4月15日の東京市場では、中東情勢の緊迫化を受けて株価が大きく下落した。また、中東情勢の緊迫化の影響で原油価格が上昇し、米国連邦準備制度理事会(FRB)の利下げが遅れるとの観測を受けて、ドル高円安が一段と進んだ。先週、1ドル152円の節目の水準を超えてドル高円安が進んだが、15日の東京市場では、1ドル154円台目前の水準までドル高円安が進んだ。

さらに同日の米国市場では、米国3月の小売売上高が予想を上回ったことを受けて、1ドル154円台までドル高円安が進んだ。

日本政府は、1ドル152円程度を「第1防衛ライン」としてきたと考えられるが、「第2防衛ライン」と考えられる1ドル155円も視野に入ってきている。為替市場は、日本政府の為替介入を試す動きを強めている。

強まる「ドル独歩高」、「ドル1強」

ただし、足もとの為替の動きは、円安というよりもドル独歩高である。円のみならず主要通貨がいずれもドルに対して大きく下落している。

欧州中央銀行(ECB)は6月に利下げに踏み切る可能性が高まっている(コラム「ECBは6月利下げを示唆:世界的な本格的な利下げ局面の幕開け」、2024年4月12日)。英国中銀、カナダ中銀、スウェーデン中銀なども6月頃に利下げに踏み切るとの予想が浮上している。

一方、インフレ率の低下傾向が鈍る米国では、利下げの実施は後ずれする方向にある。
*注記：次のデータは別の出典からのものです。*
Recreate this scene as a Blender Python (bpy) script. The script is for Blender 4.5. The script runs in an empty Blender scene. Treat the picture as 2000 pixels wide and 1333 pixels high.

これに、米国経済の堅調さや、中東情勢緊迫化を受けたリスク回避のドル買いなどの要因も重なり、2022年と同様に「ドル1強」の傾向が強まっているのが現状だ。

一般に、円安ではなく、ドル高傾向が強い場合には、円買いドル売りの為替介入の効果は削がれやすい可能性が考えられる。

G20前で為替介入を控えているか

神田財務官は15日に、「金融・為替市場に関しては、毎日のように米国を含む主要国の財務官、中央銀行幹部と頻繁に連絡している」と発言した。これは、「断固たる措置」、「あらゆる選択肢」など、為替介入の可能性を示唆しながら、強い口調で円安をけん制してきた今までの説明とは異なっている。

国際協調を重視したかのようなこの発言は、17・18日にワシントンで開かれる主要20か国(G20)財務相・中央銀行総裁会議、G7財務相会議、日米韓財務相会議を強く意識したのだろう。こうした一連の会議で、ドル独歩高の問題が提起され、またそれに対して、米国が何らかの対応を取るとの見方が浮上すれば、それはドル高円安に歯止めをかけることになる。

実際、鈴木財務相は、ドル独歩高がG20財務相・中央銀行総裁会議の議題となる可能性がある、と述べている。G20での国際協調路線のもとでドル高に歯止めをかけることができる可能性があることから、日本政府は現在、為替介入を控えている面があるのではないか。

また、G20あるいはG7の前に日本が為替介入に踏み切れば、会議の場で、「為替操作」として米国あるいは他の先進国から批判を浴びる可能性がある。日本としてはそうした事態は避けたいところだ。日本の為替介入が、新興国の為替介入を助長してしまう可能性もある。

こうした点を踏まえれば、ドル高円安が進んでも、G20が終わるまで、日本政府が為替介入を実施できず、その間にドル高円安が一段と進んでしまう可能性も出てきたのではないか。